Step 8: Standardize and Share
Finally, at step eight, it’s interesting to learn one more skill – that of making sure that fixed problems stay fixed. This is far from obvious, as the experience of the COO with 5S shows, as hard problems remain hard and something else always happens. The idea at this stage is to standardize the change into a new process. In practice, this involves sharing it with others around the issue to see the impact it has on other people and making sure the interfaces can cope with the new process – as well as following through with further changes to make sure that it does. Inevitably, this step triggers the next step of kaizen.

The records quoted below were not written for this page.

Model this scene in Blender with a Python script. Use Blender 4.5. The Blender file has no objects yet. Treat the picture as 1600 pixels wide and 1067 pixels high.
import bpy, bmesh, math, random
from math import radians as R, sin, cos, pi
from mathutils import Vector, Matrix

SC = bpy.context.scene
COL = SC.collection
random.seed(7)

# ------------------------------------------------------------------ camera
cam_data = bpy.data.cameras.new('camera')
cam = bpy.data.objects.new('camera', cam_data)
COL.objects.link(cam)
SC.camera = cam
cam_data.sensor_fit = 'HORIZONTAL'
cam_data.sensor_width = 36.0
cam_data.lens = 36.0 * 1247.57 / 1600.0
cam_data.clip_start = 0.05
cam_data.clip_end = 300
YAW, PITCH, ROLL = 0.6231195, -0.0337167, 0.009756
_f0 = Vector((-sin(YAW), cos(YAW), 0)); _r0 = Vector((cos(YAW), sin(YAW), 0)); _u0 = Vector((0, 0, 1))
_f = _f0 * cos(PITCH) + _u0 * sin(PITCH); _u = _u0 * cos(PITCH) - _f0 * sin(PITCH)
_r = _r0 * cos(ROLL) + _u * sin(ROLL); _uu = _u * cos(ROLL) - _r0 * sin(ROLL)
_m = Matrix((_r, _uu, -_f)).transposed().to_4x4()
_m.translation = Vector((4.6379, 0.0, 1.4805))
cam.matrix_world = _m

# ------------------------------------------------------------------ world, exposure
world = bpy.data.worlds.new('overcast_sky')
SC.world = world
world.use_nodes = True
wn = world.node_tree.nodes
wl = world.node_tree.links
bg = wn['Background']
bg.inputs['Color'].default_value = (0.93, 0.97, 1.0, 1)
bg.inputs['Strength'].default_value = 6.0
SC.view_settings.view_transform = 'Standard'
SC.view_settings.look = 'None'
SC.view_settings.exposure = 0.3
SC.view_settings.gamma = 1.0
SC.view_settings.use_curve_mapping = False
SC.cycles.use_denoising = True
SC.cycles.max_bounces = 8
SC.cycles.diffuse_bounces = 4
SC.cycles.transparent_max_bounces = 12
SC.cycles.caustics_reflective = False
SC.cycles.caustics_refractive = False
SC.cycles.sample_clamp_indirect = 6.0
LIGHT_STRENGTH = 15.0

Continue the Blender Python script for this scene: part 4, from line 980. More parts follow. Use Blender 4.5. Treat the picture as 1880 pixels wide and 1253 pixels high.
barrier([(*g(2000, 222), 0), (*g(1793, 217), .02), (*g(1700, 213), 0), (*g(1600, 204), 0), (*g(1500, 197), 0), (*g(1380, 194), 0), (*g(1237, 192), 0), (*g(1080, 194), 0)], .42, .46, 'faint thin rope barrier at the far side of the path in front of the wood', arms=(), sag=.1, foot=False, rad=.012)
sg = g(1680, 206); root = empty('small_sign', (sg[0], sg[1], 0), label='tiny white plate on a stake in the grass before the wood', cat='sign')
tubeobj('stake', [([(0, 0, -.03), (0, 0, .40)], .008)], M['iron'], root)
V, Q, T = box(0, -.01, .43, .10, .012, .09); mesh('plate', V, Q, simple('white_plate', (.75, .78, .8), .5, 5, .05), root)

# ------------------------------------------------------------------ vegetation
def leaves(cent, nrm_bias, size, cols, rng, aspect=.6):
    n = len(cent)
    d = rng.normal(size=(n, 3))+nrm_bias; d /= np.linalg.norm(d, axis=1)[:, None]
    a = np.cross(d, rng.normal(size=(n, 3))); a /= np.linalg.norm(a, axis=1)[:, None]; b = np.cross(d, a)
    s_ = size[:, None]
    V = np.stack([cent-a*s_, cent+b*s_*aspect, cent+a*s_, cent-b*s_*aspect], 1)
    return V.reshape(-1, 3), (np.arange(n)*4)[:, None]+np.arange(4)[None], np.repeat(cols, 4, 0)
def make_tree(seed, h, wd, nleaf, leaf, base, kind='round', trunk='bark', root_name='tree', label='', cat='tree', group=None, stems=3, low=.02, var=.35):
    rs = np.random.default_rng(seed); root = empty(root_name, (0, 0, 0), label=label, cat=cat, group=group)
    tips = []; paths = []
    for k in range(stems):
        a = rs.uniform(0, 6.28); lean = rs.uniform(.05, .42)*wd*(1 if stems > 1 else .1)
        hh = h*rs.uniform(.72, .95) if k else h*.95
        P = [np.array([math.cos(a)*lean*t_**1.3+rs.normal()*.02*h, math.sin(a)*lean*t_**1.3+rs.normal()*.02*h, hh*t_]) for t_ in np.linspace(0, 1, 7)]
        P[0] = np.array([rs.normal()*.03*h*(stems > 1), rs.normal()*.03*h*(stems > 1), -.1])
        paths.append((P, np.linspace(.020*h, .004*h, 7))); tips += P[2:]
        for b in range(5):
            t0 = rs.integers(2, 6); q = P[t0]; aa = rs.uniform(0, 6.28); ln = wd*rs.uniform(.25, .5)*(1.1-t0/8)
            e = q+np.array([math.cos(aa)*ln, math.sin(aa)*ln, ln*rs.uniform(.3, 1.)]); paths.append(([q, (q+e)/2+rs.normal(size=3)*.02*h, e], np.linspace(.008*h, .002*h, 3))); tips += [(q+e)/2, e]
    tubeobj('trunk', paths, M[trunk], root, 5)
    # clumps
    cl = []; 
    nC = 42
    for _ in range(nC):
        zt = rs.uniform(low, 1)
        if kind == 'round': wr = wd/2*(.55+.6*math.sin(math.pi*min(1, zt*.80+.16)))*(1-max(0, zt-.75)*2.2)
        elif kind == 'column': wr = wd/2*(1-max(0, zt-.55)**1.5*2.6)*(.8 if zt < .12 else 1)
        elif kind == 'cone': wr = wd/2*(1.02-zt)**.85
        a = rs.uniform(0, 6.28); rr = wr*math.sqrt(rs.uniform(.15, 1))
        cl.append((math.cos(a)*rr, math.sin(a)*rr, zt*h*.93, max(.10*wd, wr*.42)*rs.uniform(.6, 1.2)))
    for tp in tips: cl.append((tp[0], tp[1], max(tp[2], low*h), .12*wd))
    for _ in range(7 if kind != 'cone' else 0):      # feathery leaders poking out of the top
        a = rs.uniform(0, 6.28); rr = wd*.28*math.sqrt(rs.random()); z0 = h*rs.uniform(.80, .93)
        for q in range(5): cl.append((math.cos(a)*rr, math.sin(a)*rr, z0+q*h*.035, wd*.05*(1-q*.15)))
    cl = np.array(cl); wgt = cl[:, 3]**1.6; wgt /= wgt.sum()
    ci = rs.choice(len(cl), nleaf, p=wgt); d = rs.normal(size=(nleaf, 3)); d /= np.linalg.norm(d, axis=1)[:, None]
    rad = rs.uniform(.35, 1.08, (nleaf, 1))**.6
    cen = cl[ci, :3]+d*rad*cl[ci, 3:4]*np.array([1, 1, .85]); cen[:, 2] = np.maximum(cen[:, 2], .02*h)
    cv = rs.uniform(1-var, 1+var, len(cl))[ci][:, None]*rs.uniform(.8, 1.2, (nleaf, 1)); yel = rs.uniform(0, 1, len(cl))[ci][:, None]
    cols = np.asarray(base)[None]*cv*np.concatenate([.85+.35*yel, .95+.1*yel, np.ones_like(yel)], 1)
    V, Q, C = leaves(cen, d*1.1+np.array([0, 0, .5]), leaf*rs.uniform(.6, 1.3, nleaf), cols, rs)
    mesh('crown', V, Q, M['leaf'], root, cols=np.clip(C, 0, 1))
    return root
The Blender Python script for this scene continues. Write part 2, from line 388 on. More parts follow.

I am not suggesting every problem should be treated this way – day-to-day “go back and look a bit longer” is enough to sort things out. I am suggesting that developing people in practice means that each person should have one such problem-solving process on-going on one issue at any time – not just to solve big, hard problems, but to learn more about their job, its context, and its purpose is to deepen and enrich their understanding.
The difference between lean problem solving and traditional problem solving is its fundamental aim. This rigorous and demanding process is not just about solving problems so that they stay solved. It is also about learning more about the problem itself and its deep causes in context, in order to understand more about what is going on and becoming more effective in everything else we do because of our deeper grasp of what is what, who is who, and how to go about making impactful changes.